▶ [Directions for this task]
The entire listing is to be repeated verbatim.

——

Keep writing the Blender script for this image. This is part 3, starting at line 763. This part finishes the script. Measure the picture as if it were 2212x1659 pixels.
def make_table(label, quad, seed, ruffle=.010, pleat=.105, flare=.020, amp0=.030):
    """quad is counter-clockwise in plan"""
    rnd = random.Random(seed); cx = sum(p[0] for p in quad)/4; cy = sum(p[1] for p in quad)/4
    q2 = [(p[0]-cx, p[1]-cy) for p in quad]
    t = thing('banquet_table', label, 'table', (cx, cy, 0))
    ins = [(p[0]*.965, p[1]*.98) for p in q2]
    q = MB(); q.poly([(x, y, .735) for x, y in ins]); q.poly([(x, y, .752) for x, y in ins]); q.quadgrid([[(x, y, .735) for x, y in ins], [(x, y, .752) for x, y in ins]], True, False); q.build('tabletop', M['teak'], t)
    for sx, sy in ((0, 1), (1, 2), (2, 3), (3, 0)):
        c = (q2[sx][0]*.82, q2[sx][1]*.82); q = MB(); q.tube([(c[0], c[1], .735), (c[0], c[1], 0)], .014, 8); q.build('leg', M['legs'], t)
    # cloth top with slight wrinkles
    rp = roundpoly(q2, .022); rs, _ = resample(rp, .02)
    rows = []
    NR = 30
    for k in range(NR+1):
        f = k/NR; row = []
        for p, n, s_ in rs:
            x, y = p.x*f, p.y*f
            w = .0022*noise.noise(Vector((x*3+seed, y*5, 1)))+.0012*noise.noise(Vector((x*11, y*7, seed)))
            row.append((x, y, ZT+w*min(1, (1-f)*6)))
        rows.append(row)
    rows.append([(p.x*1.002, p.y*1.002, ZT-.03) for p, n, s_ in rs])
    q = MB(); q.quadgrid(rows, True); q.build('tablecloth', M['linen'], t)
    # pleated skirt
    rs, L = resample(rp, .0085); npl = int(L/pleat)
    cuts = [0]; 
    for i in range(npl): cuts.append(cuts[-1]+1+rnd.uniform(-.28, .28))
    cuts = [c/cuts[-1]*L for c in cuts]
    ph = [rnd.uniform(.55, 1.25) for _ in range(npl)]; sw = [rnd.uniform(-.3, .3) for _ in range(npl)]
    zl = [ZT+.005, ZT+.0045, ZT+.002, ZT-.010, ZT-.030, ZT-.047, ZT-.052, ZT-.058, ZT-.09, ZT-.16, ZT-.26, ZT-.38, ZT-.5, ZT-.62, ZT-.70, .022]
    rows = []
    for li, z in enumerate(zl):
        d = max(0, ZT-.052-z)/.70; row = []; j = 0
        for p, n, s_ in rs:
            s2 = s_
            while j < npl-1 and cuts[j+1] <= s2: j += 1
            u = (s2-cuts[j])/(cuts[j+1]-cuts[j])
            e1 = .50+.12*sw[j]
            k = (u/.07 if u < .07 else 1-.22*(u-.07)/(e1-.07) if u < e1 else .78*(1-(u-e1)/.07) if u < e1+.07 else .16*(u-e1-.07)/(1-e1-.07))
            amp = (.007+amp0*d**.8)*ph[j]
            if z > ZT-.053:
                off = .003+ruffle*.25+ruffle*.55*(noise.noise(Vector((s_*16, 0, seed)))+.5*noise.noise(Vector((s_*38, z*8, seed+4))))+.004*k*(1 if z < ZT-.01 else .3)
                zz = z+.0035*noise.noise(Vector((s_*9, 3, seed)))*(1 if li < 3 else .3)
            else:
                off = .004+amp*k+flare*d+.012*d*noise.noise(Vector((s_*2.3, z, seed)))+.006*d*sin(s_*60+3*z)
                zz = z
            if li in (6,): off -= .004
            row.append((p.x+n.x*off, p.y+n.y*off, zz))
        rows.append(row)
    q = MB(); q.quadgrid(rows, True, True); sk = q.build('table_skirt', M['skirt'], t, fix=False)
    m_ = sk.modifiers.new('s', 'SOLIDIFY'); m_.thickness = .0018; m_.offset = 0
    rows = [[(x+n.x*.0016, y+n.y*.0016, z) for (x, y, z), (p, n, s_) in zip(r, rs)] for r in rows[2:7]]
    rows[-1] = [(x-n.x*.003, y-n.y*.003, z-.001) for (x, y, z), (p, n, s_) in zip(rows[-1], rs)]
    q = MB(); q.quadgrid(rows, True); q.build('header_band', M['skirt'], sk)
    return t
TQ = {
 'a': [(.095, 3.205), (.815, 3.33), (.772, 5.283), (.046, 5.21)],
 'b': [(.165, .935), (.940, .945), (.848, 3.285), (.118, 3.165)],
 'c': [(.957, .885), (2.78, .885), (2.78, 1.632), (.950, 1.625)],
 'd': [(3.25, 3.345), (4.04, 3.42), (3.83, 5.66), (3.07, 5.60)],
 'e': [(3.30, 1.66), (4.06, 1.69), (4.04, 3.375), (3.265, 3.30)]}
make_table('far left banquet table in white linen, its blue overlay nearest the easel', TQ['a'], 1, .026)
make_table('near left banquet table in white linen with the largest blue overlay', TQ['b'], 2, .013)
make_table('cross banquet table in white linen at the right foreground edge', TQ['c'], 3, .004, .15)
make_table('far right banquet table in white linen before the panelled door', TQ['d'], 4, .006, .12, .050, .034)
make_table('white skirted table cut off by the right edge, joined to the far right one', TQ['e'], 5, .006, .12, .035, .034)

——

▶ [Response to this exercise]
Keep writing the Blender script for this image. This is part 3, starting at line 763. This part finishes the script. Measure the picture as if it were 2212x1659 pixels.
def make_table(label, quad, seed, ruffle=.010, pleat=.105, flare=.020, amp0=.030):
    """quad is counter-clockwise in plan"""
    rnd = random.Random(seed); cx = sum(p[0] for p in quad)/4; cy = sum(p[1] for p in quad)/4
    q2 = [(p[0]-cx, p[1]-cy) for p in quad]
    t = thing('banquet_table', label, 'table', (cx, cy, 0))
    ins = [(p[0]*.965, p[1]*.98) for p in q2]
    q = MB(); q.poly([(x, y, .735) for x, y in ins]); q.poly([(x, y, .752) for x, y in ins]); q.quadgrid([[(x, y, .735) for x, y in ins], [(x, y, .752) for x, y in ins]], True, False); q.build('tabletop', M['teak'], t)
    for sx, sy in ((0, 1), (1, 2), (2, 3), (3, 0)):
        c = (q2[sx][0]*.82, q2[sx][1]*.82); q = MB(); q.tube([(c[0], c[1], .735), (c[0], c[1], 0)], .014, 8); q.build('leg', M['legs'], t)
    # cloth top with slight wrinkles
    rp = roundpoly(q2, .022); rs, _ = resample(rp, .02)
    rows = []
    NR = 30
    for k in range(NR+1):
        f = k/NR; row = []
        for p, n, s_ in rs:
            x, y = p.x*f, p.y*f
            w = .0022*noise.noise(Vector((x*3+seed, y*5, 1)))+.0012*noise.noise(Vector((x*11, y*7, seed)))
            row.append((x, y, ZT+w*min(1, (1-f)*6)))
        rows.append(row)
    rows.append([(p.x*1.002, p.y*1.002, ZT-.03) for p, n, s_ in rs])
    q = MB(); q.quadgrid(rows, True); q.build('tablecloth', M['linen'], t)
    # pleated skirt
    rs, L = resample(rp, .0085); npl = int(L/pleat)
    cuts = [0]; 
    for i in range(npl): cuts.append(cuts[-1]+1+rnd.uniform(-.28, .28))
    cuts = [c/cuts[-1]*L for c in cuts]
    ph = [rnd.uniform(.55, 1.25) for _ in range(npl)]; sw = [rnd.uniform(-.3, .3) for _ in range(npl)]
    zl = [ZT+.005, ZT+.0045, ZT+.002, ZT-.010, ZT-.030, ZT-.047, ZT-.052, ZT-.058, ZT-.09, ZT-.16, ZT-.26, ZT-.38, ZT-.5, ZT-.62, ZT-.70, .022]
    rows = []
    for li, z in enumerate(zl):
        d = max(0, ZT-.052-z)/.70; row = []; j = 0
        for p, n, s_ in rs:
            s2 = s_
            while j < npl-1 and cuts[j+1] <= s2: j += 1
            u = (s2-cuts[j])/(cuts[j+1]-cuts[j])
            e1 = .50+.12*sw[j]
            k = (u/.07 if u < .07 else 1-.22*(u-.07)/(e1-.07) if u < e1 else .78*(1-(u-e1)/.07) if u < e1+.07 else .16*(u-e1-.07)/(1-e1-.07))
            amp = (.007+amp0*d**.8)*ph[j]
            if z > ZT-.053:
                off = .003+ruffle*.25+ruffle*.55*(noise.noise(Vector((s_*16, 0, seed)))+.5*noise.noise(Vector((s_*38, z*8, seed+4))))+.004*k*(1 if z < ZT-.01 else .3)
                zz = z+.0035*noise.noise(Vector((s_*9, 3, seed)))*(1 if li < 3 else .3)
            else:
                off = .004+amp*k+flare*d+.012*d*noise.noise(Vector((s_*2.3, z, seed)))+.006*d*sin(s_*60+3*z)
                zz = z
            if li in (6,): off -= .004
            row.append((p.x+n.x*off, p.y+n.y*off, zz))
        rows.append(row)
    q = MB(); q.quadgrid(rows, True, True); sk = q.build('table_skirt', M['skirt'], t, fix=False)
    m_ = sk.modifiers.new('s', 'SOLIDIFY'); m_.thickness = .0018; m_.offset = 0
    rows = [[(x+n.x*.0016, y+n.y*.0016, z) for (x, y, z), (p, n, s_) in zip(r, rs)] for r in rows[2:7]]
    rows[-1] = [(x-n.x*.003, y-n.y*.003, z-.001) for (x, y, z), (p, n, s_) in zip(rows[-1], rs)]
    q = MB(); q.quadgrid(rows, True); q.build('header_band', M['skirt'], sk)
    return t
TQ = {
 'a': [(.095, 3.205), (.815, 3.33), (.772, 5.283), (.046, 5.21)],
 'b': [(.165, .935), (.940, .945), (.848, 3.285), (.118, 3.165)],
 'c': [(.957, .885), (2.78, .885), (2.78, 1.632), (.950, 1.625)],
 'd': [(3.25, 3.345), (4.04, 3.42), (3.83, 5.66), (3.07, 5.60)],
 'e': [(3.30, 1.66), (4.06, 1.69), (4.04, 3.375), (3.265, 3.30)]}
make_table('far left banquet table in white linen, its blue overlay nearest the easel', TQ['a'], 1, .026)
make_table('near left banquet table in white linen with the largest blue overlay', TQ['b'], 2, .013)
make_table('cross banquet table in white linen at the right foreground edge', TQ['c'], 3, .004, .15)
make_table('far right banquet table in white linen before the panelled door', TQ['d'], 4, .006, .12, .050, .034)
make_table('white skirted table cut off by the right edge, joined to the far right one', TQ['e'], 5, .006, .12, .035, .034)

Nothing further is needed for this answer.